### Given instruction
Only the lines from the start of the material through the line containing "PI = math.pi" are to be extracted, exactly as they appear.

### Given data
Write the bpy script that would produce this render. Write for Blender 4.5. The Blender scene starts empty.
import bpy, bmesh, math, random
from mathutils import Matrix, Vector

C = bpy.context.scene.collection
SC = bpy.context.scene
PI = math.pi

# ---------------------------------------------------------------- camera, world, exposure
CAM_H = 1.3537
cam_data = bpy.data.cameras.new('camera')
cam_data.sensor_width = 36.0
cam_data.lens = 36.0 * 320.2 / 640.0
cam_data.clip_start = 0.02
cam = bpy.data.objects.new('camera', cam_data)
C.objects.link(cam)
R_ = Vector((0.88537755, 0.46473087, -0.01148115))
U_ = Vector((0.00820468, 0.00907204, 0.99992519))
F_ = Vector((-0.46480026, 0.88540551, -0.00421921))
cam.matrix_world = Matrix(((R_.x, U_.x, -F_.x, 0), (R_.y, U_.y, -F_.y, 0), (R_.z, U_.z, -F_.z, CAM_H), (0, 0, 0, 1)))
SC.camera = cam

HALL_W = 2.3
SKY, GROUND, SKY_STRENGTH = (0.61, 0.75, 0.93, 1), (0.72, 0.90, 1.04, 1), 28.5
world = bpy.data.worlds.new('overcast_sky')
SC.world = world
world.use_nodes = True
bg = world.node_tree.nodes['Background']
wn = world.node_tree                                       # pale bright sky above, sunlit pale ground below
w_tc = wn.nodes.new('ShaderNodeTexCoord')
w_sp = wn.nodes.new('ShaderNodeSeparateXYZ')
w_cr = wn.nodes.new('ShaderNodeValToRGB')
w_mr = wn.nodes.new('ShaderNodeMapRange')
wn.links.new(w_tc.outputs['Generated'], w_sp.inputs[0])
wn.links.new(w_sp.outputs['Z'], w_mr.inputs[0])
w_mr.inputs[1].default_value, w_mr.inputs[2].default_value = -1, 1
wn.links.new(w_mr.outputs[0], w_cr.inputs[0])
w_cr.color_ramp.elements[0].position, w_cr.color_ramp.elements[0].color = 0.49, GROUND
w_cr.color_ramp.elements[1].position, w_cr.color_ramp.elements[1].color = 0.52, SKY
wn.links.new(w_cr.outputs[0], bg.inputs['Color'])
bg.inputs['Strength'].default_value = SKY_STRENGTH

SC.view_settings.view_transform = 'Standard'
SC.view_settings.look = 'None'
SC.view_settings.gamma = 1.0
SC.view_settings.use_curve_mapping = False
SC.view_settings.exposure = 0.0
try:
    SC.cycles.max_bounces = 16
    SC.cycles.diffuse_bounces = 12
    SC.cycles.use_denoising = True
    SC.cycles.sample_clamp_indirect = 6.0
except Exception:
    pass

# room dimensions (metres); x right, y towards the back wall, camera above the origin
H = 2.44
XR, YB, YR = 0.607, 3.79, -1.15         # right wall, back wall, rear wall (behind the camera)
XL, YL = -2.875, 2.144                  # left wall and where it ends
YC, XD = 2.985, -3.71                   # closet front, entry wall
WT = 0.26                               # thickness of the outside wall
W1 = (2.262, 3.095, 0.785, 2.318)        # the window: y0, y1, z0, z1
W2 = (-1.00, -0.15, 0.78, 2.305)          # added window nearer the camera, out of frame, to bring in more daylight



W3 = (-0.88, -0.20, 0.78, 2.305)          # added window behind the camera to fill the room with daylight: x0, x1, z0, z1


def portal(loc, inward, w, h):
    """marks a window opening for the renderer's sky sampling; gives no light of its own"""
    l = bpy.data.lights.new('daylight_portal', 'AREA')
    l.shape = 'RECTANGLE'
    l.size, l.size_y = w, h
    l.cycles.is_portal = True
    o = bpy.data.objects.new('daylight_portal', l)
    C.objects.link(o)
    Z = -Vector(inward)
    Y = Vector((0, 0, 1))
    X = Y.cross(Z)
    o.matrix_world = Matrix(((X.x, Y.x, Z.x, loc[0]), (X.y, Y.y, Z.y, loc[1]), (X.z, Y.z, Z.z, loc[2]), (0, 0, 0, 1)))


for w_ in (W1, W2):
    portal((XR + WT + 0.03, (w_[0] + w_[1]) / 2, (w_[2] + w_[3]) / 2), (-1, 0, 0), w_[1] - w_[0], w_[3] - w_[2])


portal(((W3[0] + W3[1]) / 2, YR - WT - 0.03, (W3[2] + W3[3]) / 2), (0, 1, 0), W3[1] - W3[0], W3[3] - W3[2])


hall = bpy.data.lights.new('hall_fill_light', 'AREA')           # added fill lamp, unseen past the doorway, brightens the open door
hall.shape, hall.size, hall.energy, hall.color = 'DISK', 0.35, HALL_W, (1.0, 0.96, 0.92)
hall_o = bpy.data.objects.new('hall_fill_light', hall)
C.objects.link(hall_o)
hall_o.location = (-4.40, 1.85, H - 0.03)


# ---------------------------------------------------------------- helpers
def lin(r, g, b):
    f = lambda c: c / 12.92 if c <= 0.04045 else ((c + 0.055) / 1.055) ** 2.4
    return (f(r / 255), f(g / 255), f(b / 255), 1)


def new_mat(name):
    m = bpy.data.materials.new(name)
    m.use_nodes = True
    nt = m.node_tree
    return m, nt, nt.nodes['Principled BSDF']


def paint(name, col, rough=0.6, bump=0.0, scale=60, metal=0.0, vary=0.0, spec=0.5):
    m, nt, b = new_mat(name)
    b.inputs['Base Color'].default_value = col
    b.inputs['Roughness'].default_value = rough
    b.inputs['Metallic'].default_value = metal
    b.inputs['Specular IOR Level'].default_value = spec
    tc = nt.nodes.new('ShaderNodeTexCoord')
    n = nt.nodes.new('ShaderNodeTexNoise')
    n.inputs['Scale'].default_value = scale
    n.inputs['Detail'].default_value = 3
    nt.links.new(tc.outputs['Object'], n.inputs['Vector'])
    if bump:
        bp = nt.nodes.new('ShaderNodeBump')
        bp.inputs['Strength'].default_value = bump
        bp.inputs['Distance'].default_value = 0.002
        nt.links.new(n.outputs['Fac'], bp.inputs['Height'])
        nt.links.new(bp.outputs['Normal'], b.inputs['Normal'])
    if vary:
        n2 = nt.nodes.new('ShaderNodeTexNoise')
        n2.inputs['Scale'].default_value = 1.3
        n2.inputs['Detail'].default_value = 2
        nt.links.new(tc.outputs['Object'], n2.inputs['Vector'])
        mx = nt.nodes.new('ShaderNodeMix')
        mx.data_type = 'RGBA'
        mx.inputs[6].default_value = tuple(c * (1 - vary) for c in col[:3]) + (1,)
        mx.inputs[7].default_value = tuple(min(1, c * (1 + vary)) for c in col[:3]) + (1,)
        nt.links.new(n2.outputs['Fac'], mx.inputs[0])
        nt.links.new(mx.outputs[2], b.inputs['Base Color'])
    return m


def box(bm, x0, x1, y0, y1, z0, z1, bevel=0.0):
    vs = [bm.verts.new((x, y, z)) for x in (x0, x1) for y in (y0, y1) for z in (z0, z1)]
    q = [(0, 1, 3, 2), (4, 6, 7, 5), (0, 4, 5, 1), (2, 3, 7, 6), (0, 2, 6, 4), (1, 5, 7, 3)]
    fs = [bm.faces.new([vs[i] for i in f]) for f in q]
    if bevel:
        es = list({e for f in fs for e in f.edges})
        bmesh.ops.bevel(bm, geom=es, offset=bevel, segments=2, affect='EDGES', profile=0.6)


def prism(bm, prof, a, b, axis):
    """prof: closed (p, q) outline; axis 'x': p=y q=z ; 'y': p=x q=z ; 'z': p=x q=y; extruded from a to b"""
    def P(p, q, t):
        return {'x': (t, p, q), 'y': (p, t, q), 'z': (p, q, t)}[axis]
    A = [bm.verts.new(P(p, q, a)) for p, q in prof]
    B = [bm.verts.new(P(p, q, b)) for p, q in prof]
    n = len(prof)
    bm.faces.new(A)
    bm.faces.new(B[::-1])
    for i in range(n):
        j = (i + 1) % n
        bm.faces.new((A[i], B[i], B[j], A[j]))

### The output
Write the bpy script that would produce this render. Write for Blender 4.5. The Blender scene starts empty.
import bpy, bmesh, math, random
from mathutils import Matrix, Vector

C = bpy.context.scene.collection
SC = bpy.context.scene
PI = math.pi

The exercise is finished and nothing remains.